The theory's status as a mainstream scientific programme is established; its correctness is contested within mainstream discourse.
Cluster Engagement
The Cosmic Codex cluster engages IIT for several reasons:
- Substrate-independence. If consciousness is determined by information integration rather than substrate, this opens the conceptual space for non-local consciousness phenomena.
- Quantitative measure. $\Phi$ provides a candidate metric for cluster claims about collective consciousness events — though the cluster's typical extensions go beyond what the theory licenses.

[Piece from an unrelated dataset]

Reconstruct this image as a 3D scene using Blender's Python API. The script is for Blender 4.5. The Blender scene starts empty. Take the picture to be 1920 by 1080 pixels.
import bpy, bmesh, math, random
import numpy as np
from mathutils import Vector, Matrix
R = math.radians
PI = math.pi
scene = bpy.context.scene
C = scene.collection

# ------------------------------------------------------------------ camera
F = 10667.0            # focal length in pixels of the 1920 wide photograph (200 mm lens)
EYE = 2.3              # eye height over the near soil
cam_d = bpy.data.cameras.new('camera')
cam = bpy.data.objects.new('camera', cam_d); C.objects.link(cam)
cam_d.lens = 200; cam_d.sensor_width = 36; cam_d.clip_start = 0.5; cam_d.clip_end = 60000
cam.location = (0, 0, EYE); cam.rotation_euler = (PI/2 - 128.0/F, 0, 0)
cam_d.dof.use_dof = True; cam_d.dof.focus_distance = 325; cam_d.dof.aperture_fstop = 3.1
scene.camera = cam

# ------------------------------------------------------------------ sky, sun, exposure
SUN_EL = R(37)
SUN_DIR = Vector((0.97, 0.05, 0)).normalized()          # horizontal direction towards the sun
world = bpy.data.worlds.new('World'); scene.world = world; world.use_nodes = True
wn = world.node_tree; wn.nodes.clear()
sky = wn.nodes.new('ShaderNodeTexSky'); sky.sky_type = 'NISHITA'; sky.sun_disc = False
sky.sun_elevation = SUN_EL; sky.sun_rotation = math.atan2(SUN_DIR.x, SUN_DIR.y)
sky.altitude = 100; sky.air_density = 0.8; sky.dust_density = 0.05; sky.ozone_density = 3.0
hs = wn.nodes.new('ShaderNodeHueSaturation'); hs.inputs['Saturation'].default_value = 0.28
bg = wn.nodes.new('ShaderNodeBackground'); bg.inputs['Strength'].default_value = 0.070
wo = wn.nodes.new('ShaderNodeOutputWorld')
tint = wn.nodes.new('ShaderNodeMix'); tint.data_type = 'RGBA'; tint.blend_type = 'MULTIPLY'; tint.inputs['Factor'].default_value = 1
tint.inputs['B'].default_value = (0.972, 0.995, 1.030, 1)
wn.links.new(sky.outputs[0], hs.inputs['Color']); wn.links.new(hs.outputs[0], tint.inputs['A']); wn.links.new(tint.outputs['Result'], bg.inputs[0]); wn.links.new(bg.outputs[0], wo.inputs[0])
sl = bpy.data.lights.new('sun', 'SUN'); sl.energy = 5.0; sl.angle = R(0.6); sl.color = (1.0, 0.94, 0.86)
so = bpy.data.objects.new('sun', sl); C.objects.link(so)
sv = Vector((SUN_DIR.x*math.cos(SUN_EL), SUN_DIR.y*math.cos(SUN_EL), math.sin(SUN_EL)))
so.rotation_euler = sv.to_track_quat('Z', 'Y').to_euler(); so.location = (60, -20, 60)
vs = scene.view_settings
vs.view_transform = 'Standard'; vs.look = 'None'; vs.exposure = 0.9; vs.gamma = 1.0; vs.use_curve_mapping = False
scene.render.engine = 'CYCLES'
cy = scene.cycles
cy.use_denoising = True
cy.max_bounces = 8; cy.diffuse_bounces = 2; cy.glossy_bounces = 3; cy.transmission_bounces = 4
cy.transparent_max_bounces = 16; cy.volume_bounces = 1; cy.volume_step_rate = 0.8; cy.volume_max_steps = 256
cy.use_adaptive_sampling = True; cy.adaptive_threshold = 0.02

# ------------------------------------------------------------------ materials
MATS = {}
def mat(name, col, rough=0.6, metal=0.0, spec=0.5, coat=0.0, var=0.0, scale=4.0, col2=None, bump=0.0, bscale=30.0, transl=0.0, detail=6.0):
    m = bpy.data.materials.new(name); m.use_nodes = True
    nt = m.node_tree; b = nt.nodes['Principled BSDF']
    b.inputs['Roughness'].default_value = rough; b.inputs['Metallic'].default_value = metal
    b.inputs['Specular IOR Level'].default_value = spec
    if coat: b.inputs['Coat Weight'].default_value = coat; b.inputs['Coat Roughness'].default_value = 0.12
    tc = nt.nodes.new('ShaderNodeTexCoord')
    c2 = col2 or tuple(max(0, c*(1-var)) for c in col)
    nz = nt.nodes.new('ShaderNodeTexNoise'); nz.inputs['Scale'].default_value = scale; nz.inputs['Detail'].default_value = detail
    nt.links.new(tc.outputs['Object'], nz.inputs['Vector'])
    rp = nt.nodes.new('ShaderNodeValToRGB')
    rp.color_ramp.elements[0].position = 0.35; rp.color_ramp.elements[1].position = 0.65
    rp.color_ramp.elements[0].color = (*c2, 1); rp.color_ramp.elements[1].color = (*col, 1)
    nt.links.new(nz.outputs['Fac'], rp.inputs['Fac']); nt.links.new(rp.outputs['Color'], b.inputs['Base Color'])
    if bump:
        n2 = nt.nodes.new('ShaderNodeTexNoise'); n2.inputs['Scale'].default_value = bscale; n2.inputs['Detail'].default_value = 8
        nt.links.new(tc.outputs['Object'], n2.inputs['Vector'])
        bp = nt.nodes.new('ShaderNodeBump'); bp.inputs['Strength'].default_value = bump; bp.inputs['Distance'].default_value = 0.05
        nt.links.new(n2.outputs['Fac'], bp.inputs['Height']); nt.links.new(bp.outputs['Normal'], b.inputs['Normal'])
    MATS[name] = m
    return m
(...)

- Panpsychism-adjacency. IIT licenses (in some interpretations) a graded panpsychism, which overlaps cluster cosmological commitments.
The cluster posture is to use IIT carefully. IIT does not entail Holographic Resonance, Consciousness-Driven Causality, or Channeling; it is a separately-engageable framework that some cluster syntheses cite as supporting infrastructure.
Cluster Connections
- Mind - cluster framing
- Non-Local Consciousness - phenomenological correlate
- Holographic Resonance - candidate synthesis
- Consciousness-Driven Causality - cluster extension (not entailed by IIT)
- Quantum Consciousness - alternative quantitative theory
- Materialist Science - contrast position
Quality-of-Engagement Discriminators
- Theory vs cluster extension. IIT does not imply specific cluster claims; citing IIT does not transfer its credibility to those claims.
- Computability of $\Phi$. Exact $\Phi$ is computationally intractable for realistic systems; published "$\Phi$ values" use approximations whose accuracy is itself contested.
- Empirical predictions. IIT predicts that the posterior hot zone of cortex is the primary substrate of consciousness; this is empirically testable and ongoing.